種まき直後は、カラスやハトが豆や芽を食べてしまうことが多いので、本葉が出るまで「不織布」などをベタ掛けしておくと安心です。

本葉が1〜2枚出たところで、生長のよい苗を2本残して間引きします。

育苗して植え付けも可能
エンドウは、育苗してから畑に植え付けることもできます。


ポット(3号:9cmサイズ)に3〜4粒ずつ種をまき、本葉が1〜2枚の頃に間引いて2本立ちにします。
そのまま育苗して本葉3〜4枚の苗に仕上げ、2本立ちのまま畑に植え付けます。
育苗日数 | 発芽適温 | 生育適温 |
---|---|---|
30日前後 | 18〜20℃ | 15〜20℃ |
寒さ対策
エンドウは大きくなると寒さに弱くなるので、小さい苗の状態(草丈20cm以下)で冬越しさせるのがポイント。
小さい苗で冬越しをさせると冬の間に根を張って春先からどんどん生長します。

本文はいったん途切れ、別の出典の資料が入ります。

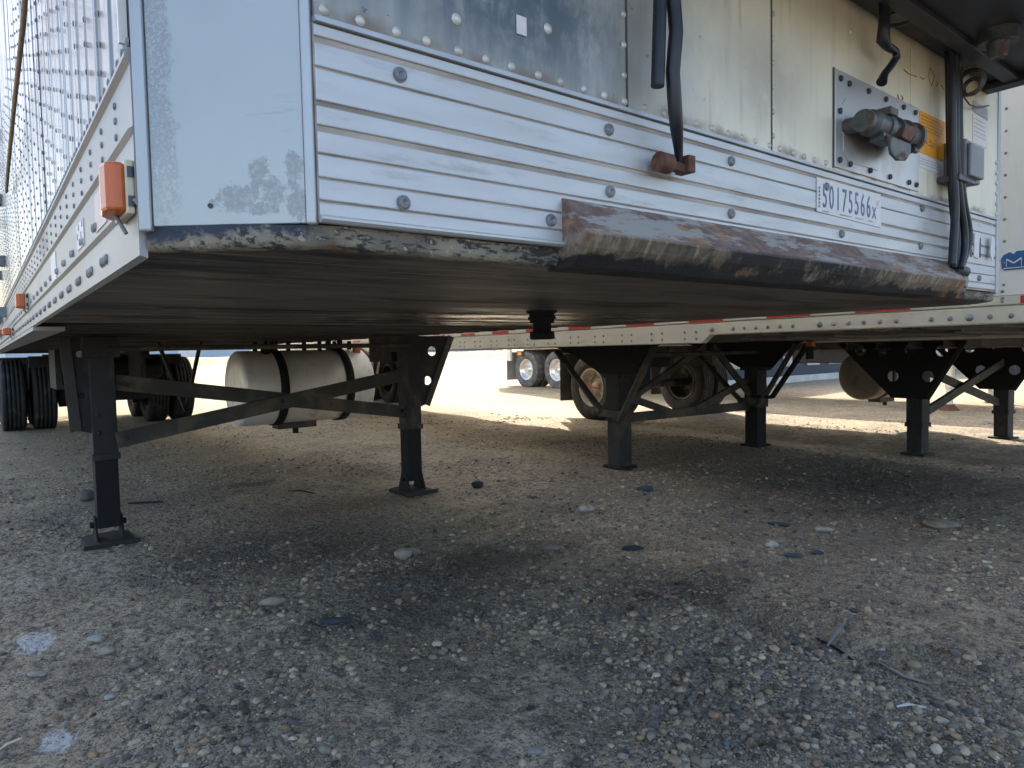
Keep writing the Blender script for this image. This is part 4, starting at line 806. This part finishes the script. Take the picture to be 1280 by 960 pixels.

冬の寒さに合わせて根の張りが良くなることで花芽のつきも良くなり収量がアップします。
防寒対策として株元にもみ殻をまき、霜除けに不織布や寒冷紗を掛けておきましょう。

うちでは、先に支柱を立てておいて、誘引紐に吊るしたワラの束で苗を囲み霜除けをしています。

支柱立て・誘引

越冬後、つるが伸び始めた頃に支柱を立ててネットを張り、ツルを絡ませて誘引します。
株が広がってしまう前に、ネットを張っておきましょう。
追肥1回目

冬を越し生長し始める3月上旬に1回目の追肥。
畝の肩にひとつかみずつ撒きます。
追肥2回目

生長が盛んで花が次々と咲いている時期に2回目の追肥を行うと、実つきが良くなります。
水やり
開花後は乾燥させないよう、雨が降らないときは適時水やりを行います。
この時期に乾燥すると、おいしいサヤができません。
収穫
花の後には小さな実がつきます。

収穫期には次々と実がなるので、種類に応じた適期に収穫を行います。

スナップエンドウは、サヤが丸々と太り、爽やかな緑色の頃に収穫。(開花から約20-25日)
採り遅れるとサヤも豆も固くなって風味も落ちます。サヤがみずみずしいうちに収穫しましょう。

キヌサヤは、サヤが十分に成長した頃に収穫。(開花から約15日)
日が透けて豆がうっすら見えるくらいが適期です。

グリーンピースは、サヤの光沢がなくなる頃に収穫。(開花から約1ヶ月)
サヤをつまみ、軸の付け根からポキっと摘み取って収穫します。
適期を過ぎると固くなり風味も落ちてしまいます。また、早めの収穫を心掛けることで株が疲れず、次々とサヤができるため、収穫期間も長く楽しめます。